● AVAILABLE DATA
• • •

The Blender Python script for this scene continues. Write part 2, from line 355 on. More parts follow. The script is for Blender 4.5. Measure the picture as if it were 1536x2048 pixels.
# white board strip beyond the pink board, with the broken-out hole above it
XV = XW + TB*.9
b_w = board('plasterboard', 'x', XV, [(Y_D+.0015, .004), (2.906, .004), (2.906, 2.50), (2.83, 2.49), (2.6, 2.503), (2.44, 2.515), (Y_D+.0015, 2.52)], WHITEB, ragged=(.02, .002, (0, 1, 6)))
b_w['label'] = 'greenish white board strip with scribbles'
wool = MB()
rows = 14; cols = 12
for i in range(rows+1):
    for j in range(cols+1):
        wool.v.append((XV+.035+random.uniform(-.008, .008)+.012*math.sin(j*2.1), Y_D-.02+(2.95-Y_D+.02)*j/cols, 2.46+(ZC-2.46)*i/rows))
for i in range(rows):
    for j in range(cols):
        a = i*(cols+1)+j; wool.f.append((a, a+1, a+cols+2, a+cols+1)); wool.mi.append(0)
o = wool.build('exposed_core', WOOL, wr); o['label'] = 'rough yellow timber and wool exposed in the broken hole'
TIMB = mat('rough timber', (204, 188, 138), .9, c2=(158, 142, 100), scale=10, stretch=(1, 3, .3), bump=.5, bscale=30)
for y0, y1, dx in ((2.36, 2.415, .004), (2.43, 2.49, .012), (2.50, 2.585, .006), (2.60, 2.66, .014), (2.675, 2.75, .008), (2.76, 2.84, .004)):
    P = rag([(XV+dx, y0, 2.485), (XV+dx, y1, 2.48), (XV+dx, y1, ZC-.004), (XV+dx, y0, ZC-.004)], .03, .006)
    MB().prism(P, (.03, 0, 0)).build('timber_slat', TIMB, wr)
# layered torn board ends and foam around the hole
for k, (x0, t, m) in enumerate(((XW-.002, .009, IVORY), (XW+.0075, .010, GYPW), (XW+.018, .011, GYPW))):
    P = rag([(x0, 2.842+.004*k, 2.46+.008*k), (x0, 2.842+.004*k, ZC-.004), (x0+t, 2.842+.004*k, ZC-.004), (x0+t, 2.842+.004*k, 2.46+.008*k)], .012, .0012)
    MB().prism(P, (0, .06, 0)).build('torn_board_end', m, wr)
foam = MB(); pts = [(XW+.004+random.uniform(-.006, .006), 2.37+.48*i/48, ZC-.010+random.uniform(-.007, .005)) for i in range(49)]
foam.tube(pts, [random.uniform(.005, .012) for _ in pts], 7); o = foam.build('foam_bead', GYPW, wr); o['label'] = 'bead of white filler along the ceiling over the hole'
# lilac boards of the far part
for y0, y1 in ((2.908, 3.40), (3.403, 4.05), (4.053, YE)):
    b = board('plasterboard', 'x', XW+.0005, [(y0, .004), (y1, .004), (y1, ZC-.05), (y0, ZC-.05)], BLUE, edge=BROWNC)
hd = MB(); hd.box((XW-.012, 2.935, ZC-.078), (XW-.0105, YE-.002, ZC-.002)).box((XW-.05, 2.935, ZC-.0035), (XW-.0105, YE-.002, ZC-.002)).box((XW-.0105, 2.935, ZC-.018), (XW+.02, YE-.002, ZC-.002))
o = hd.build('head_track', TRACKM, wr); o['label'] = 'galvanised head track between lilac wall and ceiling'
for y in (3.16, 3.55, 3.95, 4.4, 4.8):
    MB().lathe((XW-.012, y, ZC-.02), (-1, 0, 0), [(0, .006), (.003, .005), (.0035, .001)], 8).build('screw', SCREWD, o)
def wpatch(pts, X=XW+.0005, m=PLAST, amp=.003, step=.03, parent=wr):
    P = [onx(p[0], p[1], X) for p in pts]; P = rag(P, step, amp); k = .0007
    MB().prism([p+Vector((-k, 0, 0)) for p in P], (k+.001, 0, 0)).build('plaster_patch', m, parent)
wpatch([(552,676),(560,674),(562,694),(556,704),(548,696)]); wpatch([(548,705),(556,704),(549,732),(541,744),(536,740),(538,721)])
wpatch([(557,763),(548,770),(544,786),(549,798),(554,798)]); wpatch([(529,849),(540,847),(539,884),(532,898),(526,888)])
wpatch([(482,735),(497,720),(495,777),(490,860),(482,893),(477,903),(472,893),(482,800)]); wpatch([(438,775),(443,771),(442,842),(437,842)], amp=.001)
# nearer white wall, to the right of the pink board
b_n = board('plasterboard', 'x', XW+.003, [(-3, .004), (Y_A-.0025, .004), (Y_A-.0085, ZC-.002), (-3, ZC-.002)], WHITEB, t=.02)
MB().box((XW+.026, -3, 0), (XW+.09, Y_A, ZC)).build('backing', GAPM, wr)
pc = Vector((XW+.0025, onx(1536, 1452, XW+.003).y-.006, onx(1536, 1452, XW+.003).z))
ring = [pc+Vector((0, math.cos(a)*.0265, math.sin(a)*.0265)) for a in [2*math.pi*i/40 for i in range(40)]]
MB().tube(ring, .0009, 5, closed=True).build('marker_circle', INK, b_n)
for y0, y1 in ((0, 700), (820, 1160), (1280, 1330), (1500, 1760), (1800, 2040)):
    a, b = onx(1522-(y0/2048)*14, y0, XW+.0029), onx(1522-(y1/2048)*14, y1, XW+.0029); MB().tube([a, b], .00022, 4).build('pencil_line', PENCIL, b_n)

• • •

State the count of lines in the data holding the word "part", adding nothing to it.

● EXPECTED OUTPUT
2